> Task directions:
Every line below is to be quoted exactly, with nothing added or dropped.

> Data extract:
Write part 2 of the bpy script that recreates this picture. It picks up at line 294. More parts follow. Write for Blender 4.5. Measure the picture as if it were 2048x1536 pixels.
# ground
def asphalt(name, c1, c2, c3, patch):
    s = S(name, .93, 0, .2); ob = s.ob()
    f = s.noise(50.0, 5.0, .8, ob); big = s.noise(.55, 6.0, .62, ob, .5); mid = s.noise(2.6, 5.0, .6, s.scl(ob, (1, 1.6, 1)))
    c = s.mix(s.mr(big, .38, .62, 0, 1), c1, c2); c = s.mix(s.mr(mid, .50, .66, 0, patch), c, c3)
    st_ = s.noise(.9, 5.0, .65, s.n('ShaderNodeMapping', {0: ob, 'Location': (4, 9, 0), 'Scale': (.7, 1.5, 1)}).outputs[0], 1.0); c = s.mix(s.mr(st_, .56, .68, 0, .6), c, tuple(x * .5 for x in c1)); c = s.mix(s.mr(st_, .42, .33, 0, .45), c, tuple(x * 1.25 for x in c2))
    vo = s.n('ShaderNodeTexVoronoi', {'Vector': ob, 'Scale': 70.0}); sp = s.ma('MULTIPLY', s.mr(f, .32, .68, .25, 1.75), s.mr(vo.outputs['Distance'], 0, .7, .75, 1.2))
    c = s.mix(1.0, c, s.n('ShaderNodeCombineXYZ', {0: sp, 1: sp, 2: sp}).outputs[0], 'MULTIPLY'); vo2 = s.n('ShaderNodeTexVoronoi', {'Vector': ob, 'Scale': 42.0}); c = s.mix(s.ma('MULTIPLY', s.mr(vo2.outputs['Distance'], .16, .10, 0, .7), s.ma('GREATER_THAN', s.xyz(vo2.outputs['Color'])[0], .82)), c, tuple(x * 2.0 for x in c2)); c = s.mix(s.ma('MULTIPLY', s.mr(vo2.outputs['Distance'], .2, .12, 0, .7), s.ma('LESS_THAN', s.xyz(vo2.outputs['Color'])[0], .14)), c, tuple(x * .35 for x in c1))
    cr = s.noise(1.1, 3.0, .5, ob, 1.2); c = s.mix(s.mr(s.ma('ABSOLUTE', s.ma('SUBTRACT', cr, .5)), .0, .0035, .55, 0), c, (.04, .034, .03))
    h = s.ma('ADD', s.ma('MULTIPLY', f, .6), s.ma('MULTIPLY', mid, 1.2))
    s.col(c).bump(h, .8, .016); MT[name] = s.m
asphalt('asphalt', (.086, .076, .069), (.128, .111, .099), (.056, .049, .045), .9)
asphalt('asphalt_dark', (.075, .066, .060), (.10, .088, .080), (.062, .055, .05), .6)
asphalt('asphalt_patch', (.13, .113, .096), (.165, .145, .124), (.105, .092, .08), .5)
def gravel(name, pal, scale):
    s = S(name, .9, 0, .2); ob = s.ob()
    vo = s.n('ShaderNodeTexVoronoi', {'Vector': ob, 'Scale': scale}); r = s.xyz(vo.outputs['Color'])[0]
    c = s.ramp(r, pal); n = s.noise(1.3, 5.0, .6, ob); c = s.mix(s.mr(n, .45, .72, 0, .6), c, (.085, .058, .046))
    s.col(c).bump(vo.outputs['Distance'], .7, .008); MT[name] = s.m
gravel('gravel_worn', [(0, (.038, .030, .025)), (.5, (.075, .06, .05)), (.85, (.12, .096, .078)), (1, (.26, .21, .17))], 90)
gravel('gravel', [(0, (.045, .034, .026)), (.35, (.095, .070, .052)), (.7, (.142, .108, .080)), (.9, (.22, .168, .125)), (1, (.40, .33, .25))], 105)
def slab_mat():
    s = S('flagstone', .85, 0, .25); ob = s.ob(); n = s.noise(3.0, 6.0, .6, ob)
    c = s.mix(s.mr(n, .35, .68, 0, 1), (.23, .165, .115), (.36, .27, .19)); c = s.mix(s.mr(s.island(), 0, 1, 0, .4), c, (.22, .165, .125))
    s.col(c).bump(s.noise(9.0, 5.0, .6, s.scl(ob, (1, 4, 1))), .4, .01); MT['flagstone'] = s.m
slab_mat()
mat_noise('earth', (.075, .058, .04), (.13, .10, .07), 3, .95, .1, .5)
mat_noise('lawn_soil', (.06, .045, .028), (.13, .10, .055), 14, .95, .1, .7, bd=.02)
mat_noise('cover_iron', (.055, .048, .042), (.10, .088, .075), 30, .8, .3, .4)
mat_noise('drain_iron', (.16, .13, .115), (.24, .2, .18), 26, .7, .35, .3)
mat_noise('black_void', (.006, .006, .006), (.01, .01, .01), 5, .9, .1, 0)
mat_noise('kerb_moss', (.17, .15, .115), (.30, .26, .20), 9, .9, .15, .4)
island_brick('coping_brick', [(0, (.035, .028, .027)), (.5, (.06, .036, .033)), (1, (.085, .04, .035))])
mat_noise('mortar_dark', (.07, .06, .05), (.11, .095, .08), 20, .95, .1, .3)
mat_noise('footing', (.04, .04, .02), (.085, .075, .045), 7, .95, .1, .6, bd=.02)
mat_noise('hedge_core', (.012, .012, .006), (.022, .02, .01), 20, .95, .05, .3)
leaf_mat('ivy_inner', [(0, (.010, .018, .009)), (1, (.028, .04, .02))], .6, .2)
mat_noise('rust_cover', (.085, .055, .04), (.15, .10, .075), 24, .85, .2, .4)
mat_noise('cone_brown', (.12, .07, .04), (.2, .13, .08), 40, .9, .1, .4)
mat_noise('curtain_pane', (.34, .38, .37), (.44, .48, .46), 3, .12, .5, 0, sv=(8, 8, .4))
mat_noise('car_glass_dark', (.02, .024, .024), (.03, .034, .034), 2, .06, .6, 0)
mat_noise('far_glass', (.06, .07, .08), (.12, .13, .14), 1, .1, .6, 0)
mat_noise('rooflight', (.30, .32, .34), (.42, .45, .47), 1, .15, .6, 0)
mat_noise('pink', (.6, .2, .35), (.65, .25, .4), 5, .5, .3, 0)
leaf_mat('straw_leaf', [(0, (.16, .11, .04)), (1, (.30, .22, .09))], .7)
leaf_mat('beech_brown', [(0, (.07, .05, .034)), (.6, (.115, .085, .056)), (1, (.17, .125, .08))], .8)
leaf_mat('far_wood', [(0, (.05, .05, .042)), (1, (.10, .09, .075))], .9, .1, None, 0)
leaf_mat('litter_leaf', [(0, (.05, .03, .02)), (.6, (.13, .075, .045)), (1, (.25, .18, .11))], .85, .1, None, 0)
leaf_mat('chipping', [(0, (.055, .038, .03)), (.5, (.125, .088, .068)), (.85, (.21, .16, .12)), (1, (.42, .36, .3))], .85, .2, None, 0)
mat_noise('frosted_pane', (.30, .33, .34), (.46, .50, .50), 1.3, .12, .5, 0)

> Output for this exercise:
Write part 2 of the bpy script that recreates this picture. It picks up at line 294. More parts follow. Write for Blender 4.5. Measure the picture as if it were 2048x1536 pixels.
# ground
def asphalt(name, c1, c2, c3, patch):
    s = S(name, .93, 0, .2); ob = s.ob()
    f = s.noise(50.0, 5.0, .8, ob); big = s.noise(.55, 6.0, .62, ob, .5); mid = s.noise(2.6, 5.0, .6, s.scl(ob, (1, 1.6, 1)))
    c = s.mix(s.mr(big, .38, .62, 0, 1), c1, c2); c = s.mix(s.mr(mid, .50, .66, 0, patch), c, c3)
    st_ = s.noise(.9, 5.0, .65, s.n('ShaderNodeMapping', {0: ob, 'Location': (4, 9, 0), 'Scale': (.7, 1.5, 1)}).outputs[0], 1.0); c = s.mix(s.mr(st_, .56, .68, 0, .6), c, tuple(x * .5 for x in c1)); c = s.mix(s.mr(st_, .42, .33, 0, .45), c, tuple(x * 1.25 for x in c2))
    vo = s.n('ShaderNodeTexVoronoi', {'Vector': ob, 'Scale': 70.0}); sp = s.ma('MULTIPLY', s.mr(f, .32, .68, .25, 1.75), s.mr(vo.outputs['Distance'], 0, .7, .75, 1.2))
    c = s.mix(1.0, c, s.n('ShaderNodeCombineXYZ', {0: sp, 1: sp, 2: sp}).outputs[0], 'MULTIPLY'); vo2 = s.n('ShaderNodeTexVoronoi', {'Vector': ob, 'Scale': 42.0}); c = s.mix(s.ma('MULTIPLY', s.mr(vo2.outputs['Distance'], .16, .10, 0, .7), s.ma('GREATER_THAN', s.xyz(vo2.outputs['Color'])[0], .82)), c, tuple(x * 2.0 for x in c2)); c = s.mix(s.ma('MULTIPLY', s.mr(vo2.outputs['Distance'], .2, .12, 0, .7), s.ma('LESS_THAN', s.xyz(vo2.outputs['Color'])[0], .14)), c, tuple(x * .35 for x in c1))
    cr = s.noise(1.1, 3.0, .5, ob, 1.2); c = s.mix(s.mr(s.ma('ABSOLUTE', s.ma('SUBTRACT', cr, .5)), .0, .0035, .55, 0), c, (.04, .034, .03))
    h = s.ma('ADD', s.ma('MULTIPLY', f, .6), s.ma('MULTIPLY', mid, 1.2))
    s.col(c).bump(h, .8, .016); MT[name] = s.m
asphalt('asphalt', (.086, .076, .069), (.128, .111, .099), (.056, .049, .045), .9)
asphalt('asphalt_dark', (.075, .066, .060), (.10, .088, .080), (.062, .055, .05), .6)
asphalt('asphalt_patch', (.13, .113, .096), (.165, .145, .124), (.105, .092, .08), .5)
def gravel(name, pal, scale):
    s = S(name, .9, 0, .2); ob = s.ob()
    vo = s.n('ShaderNodeTexVoronoi', {'Vector': ob, 'Scale': scale}); r = s.xyz(vo.outputs['Color'])[0]
    c = s.ramp(r, pal); n = s.noise(1.3, 5.0, .6, ob); c = s.mix(s.mr(n, .45, .72, 0, .6), c, (.085, .058, .046))
    s.col(c).bump(vo.outputs['Distance'], .7, .008); MT[name] = s.m
gravel('gravel_worn', [(0, (.038, .030, .025)), (.5, (.075, .06, .05)), (.85, (.12, .096, .078)), (1, (.26, .21, .17))], 90)
gravel('gravel', [(0, (.045, .034, .026)), (.35, (.095, .070, .052)), (.7, (.142, .108, .080)), (.9, (.22, .168, .125)), (1, (.40, .33, .25))], 105)
def slab_mat():
    s = S('flagstone', .85, 0, .25); ob = s.ob(); n = s.noise(3.0, 6.0, .6, ob)
    c = s.mix(s.mr(n, .35, .68, 0, 1), (.23, .165, .115), (.36, .27, .19)); c = s.mix(s.mr(s.island(), 0, 1, 0, .4), c, (.22, .165, .125))
    s.col(c).bump(s.noise(9.0, 5.0, .6, s.scl(ob, (1, 4, 1))), .4, .01); MT['flagstone'] = s.m
slab_mat()
mat_noise('earth', (.075, .058, .04), (.13, .10, .07), 3, .95, .1, .5)
mat_noise('lawn_soil', (.06, .045, .028), (.13, .10, .055), 14, .95, .1, .7, bd=.02)
mat_noise('cover_iron', (.055, .048, .042), (.10, .088, .075), 30, .8, .3, .4)
mat_noise('drain_iron', (.16, .13, .115), (.24, .2, .18), 26, .7, .35, .3)
mat_noise('black_void', (.006, .006, .006), (.01, .01, .01), 5, .9, .1, 0)
mat_noise('kerb_moss', (.17, .15, .115), (.30, .26, .20), 9, .9, .15, .4)
island_brick('coping_brick', [(0, (.035, .028, .027)), (.5, (.06, .036, .033)), (1, (.085, .04, .035))])
mat_noise('mortar_dark', (.07, .06, .05), (.11, .095, .08), 20, .95, .1, .3)
mat_noise('footing', (.04, .04, .02), (.085, .075, .045), 7, .95, .1, .6, bd=.02)
mat_noise('hedge_core', (.012, .012, .006), (.022, .02, .01), 20, .95, .05, .3)
leaf_mat('ivy_inner', [(0, (.010, .018, .009)), (1, (.028, .04, .02))], .6, .2)
mat_noise('rust_cover', (.085, .055, .04), (.15, .10, .075), 24, .85, .2, .4)
mat_noise('cone_brown', (.12, .07, .04), (.2, .13, .08), 40, .9, .1, .4)
mat_noise('curtain_pane', (.34, .38, .37), (.44, .48, .46), 3, .12, .5, 0, sv=(8, 8, .4))
mat_noise('car_glass_dark', (.02, .024, .024), (.03, .034, .034), 2, .06, .6, 0)
mat_noise('far_glass', (.06, .07, .08), (.12, .13, .14), 1, .1, .6, 0)
mat_noise('rooflight', (.30, .32, .34), (.42, .45, .47), 1, .15, .6, 0)
mat_noise('pink', (.6, .2, .35), (.65, .25, .4), 5, .5, .3, 0)
leaf_mat('straw_leaf', [(0, (.16, .11, .04)), (1, (.30, .22, .09))], .7)
leaf_mat('beech_brown', [(0, (.07, .05, .034)), (.6, (.115, .085, .056)), (1, (.17, .125, .08))], .8)
leaf_mat('far_wood', [(0, (.05, .05, .042)), (1, (.10, .09, .075))], .9, .1, None, 0)
leaf_mat('litter_leaf', [(0, (.05, .03, .02)), (.6, (.13, .075, .045)), (1, (.25, .18, .11))], .85, .1, None, 0)
leaf_mat('chipping', [(0, (.055, .038, .03)), (.5, (.125, .088, .068)), (.85, (.21, .16, .12)), (1, (.42, .36, .3))], .85, .2, None, 0)
mat_noise('frosted_pane', (.30, .33, .34), (.46, .50, .50), 1.3, .12, .5, 0)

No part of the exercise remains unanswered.